## DIRECTIVE
Type out the material below exactly.

## start

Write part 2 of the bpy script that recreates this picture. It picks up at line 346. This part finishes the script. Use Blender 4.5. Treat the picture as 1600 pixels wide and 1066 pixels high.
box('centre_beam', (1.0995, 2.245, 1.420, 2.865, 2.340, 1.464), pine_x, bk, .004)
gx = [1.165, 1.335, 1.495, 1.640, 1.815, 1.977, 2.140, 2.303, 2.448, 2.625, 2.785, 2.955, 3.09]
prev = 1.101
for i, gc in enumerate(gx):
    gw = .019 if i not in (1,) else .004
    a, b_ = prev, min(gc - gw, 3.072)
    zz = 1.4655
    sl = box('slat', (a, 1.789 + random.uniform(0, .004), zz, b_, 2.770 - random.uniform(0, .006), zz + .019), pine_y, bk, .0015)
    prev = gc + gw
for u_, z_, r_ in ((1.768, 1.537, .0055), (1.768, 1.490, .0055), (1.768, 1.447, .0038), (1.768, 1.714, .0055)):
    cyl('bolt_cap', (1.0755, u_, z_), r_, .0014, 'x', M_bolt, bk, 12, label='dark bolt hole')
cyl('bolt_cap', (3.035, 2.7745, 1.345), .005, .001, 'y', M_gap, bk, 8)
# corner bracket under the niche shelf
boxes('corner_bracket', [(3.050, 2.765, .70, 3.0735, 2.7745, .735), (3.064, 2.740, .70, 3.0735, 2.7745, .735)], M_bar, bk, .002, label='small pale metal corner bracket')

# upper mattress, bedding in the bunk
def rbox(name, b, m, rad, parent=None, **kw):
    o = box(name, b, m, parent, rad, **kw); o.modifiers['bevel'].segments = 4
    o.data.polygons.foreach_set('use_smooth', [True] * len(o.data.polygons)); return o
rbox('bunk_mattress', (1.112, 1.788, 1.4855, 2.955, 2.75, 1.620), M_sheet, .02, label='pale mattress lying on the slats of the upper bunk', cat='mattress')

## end

## OUTPUT FOR THIS EXERCISE
Write part 2 of the bpy script that recreates this picture. It picks up at line 346. This part finishes the script. Use Blender 4.5. Treat the picture as 1600 pixels wide and 1066 pixels high.
box('centre_beam', (1.0995, 2.245, 1.420, 2.865, 2.340, 1.464), pine_x, bk, .004)
gx = [1.165, 1.335, 1.495, 1.640, 1.815, 1.977, 2.140, 2.303, 2.448, 2.625, 2.785, 2.955, 3.09]
prev = 1.101
for i, gc in enumerate(gx):
    gw = .019 if i not in (1,) else .004
    a, b_ = prev, min(gc - gw, 3.072)
    zz = 1.4655
    sl = box('slat', (a, 1.789 + random.uniform(0, .004), zz, b_, 2.770 - random.uniform(0, .006), zz + .019), pine_y, bk, .0015)
    prev = gc + gw
for u_, z_, r_ in ((1.768, 1.537, .0055), (1.768, 1.490, .0055), (1.768, 1.447, .0038), (1.768, 1.714, .0055)):
    cyl('bolt_cap', (1.0755, u_, z_), r_, .0014, 'x', M_bolt, bk, 12, label='dark bolt hole')
cyl('bolt_cap', (3.035, 2.7745, 1.345), .005, .001, 'y', M_gap, bk, 8)
# corner bracket under the niche shelf
boxes('corner_bracket', [(3.050, 2.765, .70, 3.0735, 2.7745, .735), (3.064, 2.740, .70, 3.0735, 2.7745, .735)], M_bar, bk, .002, label='small pale metal corner bracket')

# upper mattress, bedding in the bunk
def rbox(name, b, m, rad, parent=None, **kw):
    o = box(name, b, m, parent, rad, **kw); o.modifiers['bevel'].segments = 4
    o.data.polygons.foreach_set('use_smooth', [True] * len(o.data.polygons)); return o
rbox('bunk_mattress', (1.112, 1.788, 1.4855, 2.955, 2.75, 1.620), M_sheet, .02, label='pale mattress lying on the slats of the upper bunk', cat='mattress')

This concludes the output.